Question
Sharri Company budgeted sales of 400,000 calculators at $40 per unit last year. The following is the cost structure per unit: VC = $16 per
Sharri Company budgeted sales of 400,000 calculators at $40 per unit last year. The following is the cost structure per unit:
VC = $16 per unit, and
Fixed manufacturing costs at $10 per unit, that is, $400,000. This cost will remain
constant, regardless production and sales.
A special order for 40,000 calculators at $23 each was received by Sharri in March. Sharri has sufficient plant capacity to manufacture the additional quantity without incurring any additional fixed manufacturing costs ($400,000 will not change regardless whether they will accept the order or not).

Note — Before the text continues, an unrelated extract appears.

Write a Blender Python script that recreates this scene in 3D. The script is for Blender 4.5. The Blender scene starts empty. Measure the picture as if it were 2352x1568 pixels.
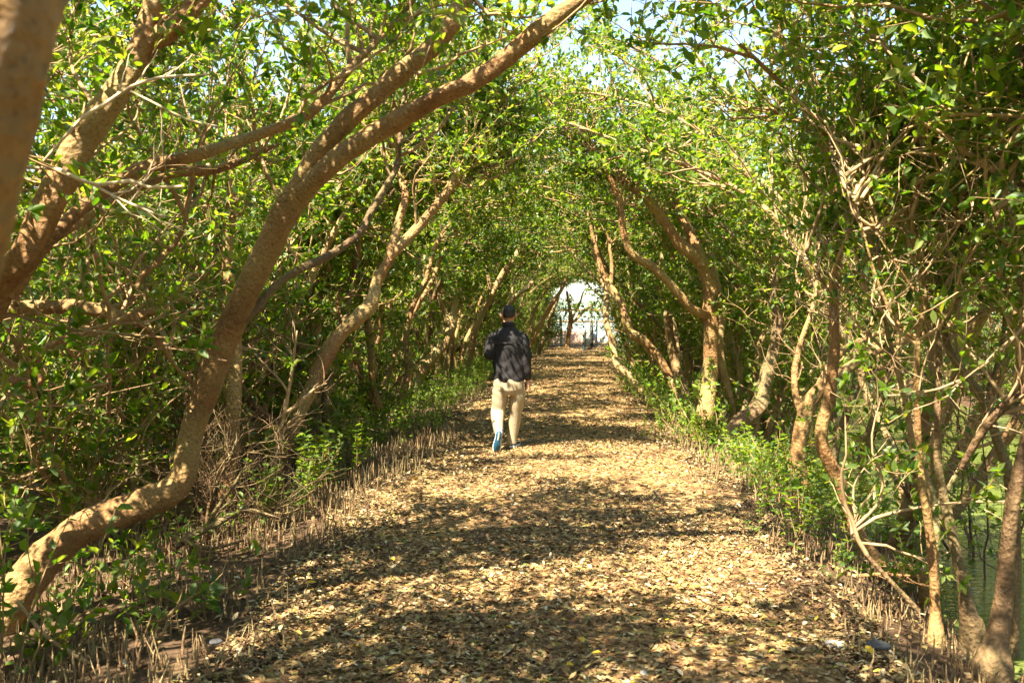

However, the production would have to be done on an overtime basis at an estimated additional variable cost of $3 per calculator. Acceptance of the special order would not affect Sharri's normal sales and no selling expenses would be incurred (show work to justify recommendation).
[7 marks)
What if: In addition to the added $3 VC/unit Sharri also has to acquire a special piece of equipment to fill this order? The equipment cost $100,000 and has no residual value to the company beyond this order. Should the special order be accepted in this case? (show work to justify recommendation) [7 marks)
Required:
By creating an Income Statement, show calculation whether the special order should be accepted for both situations: a and b?
What is the difference between opportunity cost and sunk cost? Give an example to illustrate your arguments.